____ Data lines
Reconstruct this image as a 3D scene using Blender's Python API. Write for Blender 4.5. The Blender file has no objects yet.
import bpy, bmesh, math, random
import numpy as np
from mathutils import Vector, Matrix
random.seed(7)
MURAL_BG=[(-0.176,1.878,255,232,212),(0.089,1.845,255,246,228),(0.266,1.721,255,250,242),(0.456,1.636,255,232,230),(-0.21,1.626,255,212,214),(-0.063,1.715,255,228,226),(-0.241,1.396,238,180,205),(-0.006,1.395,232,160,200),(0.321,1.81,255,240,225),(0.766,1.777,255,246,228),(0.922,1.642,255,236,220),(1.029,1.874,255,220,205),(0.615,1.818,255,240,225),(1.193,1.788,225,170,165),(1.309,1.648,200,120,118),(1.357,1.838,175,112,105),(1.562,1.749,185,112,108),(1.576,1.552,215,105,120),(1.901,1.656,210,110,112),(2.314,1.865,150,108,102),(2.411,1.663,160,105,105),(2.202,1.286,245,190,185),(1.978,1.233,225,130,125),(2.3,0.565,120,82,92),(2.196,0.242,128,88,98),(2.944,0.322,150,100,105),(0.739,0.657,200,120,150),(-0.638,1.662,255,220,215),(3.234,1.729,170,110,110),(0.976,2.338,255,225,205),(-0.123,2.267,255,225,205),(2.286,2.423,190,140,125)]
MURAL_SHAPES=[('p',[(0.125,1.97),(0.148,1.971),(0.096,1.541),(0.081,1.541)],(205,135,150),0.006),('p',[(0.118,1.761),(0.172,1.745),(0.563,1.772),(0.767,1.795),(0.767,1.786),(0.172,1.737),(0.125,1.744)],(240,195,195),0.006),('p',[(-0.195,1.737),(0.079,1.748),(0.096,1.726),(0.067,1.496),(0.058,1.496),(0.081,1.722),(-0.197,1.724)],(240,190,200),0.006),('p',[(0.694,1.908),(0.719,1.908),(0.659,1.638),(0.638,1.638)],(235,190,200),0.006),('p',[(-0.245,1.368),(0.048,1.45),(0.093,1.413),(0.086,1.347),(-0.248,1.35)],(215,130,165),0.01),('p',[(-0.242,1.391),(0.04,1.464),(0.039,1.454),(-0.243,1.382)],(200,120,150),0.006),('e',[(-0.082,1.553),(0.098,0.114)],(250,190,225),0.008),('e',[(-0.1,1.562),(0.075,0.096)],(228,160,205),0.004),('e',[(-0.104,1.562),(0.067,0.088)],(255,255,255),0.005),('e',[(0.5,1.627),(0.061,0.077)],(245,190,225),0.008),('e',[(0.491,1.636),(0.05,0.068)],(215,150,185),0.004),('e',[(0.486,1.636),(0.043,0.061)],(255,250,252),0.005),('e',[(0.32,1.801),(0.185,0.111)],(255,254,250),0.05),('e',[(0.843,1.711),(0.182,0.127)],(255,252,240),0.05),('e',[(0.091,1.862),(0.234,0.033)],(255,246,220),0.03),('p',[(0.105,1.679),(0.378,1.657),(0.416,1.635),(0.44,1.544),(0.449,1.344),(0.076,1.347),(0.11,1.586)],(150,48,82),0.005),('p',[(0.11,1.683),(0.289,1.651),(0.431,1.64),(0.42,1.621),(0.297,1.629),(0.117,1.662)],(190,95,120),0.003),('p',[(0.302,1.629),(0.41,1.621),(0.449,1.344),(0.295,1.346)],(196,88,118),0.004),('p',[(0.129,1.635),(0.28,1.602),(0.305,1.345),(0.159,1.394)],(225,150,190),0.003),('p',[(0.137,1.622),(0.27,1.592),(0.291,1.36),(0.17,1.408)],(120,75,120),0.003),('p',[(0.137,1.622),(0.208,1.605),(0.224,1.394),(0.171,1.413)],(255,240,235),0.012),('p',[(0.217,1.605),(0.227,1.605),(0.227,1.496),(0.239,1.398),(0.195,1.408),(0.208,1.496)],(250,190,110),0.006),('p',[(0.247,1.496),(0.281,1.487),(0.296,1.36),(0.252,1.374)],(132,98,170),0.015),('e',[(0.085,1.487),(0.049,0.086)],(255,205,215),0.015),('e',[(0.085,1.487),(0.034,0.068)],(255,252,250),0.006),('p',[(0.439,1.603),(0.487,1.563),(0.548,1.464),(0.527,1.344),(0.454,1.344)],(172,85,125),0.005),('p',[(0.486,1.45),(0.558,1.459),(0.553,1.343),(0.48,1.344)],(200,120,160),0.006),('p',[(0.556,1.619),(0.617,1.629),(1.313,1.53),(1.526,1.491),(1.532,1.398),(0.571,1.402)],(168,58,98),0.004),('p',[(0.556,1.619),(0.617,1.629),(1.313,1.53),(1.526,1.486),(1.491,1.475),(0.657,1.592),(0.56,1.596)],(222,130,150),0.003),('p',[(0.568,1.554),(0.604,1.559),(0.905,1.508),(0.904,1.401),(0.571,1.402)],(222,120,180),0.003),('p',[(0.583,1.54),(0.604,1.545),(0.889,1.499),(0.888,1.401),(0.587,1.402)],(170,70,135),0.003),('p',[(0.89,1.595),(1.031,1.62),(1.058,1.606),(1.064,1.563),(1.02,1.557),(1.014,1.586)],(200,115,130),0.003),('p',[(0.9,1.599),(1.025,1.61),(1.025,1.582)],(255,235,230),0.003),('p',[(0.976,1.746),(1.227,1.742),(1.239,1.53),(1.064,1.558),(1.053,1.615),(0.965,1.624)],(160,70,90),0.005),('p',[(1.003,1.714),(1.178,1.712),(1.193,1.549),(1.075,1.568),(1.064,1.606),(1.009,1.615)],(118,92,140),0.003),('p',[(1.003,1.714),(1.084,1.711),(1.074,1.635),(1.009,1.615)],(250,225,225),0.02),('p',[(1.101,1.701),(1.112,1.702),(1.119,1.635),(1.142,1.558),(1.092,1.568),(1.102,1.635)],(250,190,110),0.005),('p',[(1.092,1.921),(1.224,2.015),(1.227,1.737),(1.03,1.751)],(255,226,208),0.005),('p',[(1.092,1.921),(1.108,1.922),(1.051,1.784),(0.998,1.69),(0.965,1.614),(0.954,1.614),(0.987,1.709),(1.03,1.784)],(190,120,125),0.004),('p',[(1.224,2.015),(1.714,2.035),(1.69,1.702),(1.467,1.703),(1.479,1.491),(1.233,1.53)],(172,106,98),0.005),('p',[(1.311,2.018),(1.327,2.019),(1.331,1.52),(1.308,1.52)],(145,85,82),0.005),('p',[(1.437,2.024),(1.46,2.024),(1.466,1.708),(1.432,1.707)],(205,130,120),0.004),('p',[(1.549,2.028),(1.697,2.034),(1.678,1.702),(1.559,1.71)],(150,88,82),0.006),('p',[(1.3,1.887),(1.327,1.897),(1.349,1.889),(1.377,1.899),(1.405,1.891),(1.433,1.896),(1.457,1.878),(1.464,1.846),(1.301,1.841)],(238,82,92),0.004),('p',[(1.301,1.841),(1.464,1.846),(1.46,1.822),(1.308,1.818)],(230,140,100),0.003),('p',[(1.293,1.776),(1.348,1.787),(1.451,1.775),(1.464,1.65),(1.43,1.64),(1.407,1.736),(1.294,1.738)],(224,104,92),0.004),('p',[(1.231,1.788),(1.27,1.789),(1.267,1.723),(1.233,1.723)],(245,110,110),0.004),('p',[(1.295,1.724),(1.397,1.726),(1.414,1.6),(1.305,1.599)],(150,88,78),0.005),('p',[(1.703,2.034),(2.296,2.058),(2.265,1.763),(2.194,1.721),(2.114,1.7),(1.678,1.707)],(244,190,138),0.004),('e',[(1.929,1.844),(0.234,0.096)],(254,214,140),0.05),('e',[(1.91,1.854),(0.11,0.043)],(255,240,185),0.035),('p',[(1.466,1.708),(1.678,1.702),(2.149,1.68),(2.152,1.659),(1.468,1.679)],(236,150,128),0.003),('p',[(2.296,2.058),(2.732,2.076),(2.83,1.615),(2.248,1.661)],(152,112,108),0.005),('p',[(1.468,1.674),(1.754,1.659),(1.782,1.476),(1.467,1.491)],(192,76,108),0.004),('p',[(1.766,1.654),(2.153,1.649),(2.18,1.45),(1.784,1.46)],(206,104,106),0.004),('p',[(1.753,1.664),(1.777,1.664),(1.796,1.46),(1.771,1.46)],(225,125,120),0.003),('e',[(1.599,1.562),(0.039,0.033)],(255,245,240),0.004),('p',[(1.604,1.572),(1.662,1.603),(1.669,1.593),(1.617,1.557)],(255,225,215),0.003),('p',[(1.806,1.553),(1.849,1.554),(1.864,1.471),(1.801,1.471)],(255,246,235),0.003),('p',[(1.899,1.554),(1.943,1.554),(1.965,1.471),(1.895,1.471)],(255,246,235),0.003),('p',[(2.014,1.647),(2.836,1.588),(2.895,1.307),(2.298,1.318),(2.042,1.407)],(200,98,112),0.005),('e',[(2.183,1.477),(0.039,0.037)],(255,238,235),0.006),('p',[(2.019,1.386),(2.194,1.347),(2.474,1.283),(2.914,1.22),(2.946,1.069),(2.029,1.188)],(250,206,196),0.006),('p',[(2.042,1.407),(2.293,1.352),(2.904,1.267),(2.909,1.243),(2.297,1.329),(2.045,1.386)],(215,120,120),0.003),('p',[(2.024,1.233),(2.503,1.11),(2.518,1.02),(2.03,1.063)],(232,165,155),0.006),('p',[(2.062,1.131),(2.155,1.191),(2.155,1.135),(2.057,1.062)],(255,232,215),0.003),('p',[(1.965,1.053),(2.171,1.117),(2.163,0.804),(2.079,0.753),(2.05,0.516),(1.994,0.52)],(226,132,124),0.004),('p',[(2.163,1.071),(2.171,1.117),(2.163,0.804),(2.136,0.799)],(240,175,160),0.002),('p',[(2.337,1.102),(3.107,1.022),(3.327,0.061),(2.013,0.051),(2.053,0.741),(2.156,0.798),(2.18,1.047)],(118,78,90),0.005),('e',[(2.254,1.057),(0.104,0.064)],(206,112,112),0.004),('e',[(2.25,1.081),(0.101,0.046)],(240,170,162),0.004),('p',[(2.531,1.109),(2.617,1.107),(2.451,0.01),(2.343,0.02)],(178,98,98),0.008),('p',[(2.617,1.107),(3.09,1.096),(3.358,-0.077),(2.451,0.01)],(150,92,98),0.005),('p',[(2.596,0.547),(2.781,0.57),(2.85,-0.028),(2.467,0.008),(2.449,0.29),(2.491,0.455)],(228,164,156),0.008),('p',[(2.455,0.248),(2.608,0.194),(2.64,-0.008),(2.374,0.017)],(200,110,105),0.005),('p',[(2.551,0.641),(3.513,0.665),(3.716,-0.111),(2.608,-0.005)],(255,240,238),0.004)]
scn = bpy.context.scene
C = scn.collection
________
_Exercise task:_ Write down every line of the data above that includes the string "scene".

_Solved problem:_
Reconstruct this image as a 3D scene using Blender's Python API. Write for Blender 4.5. The Blender file has no objects yet.
scn = bpy.context.scene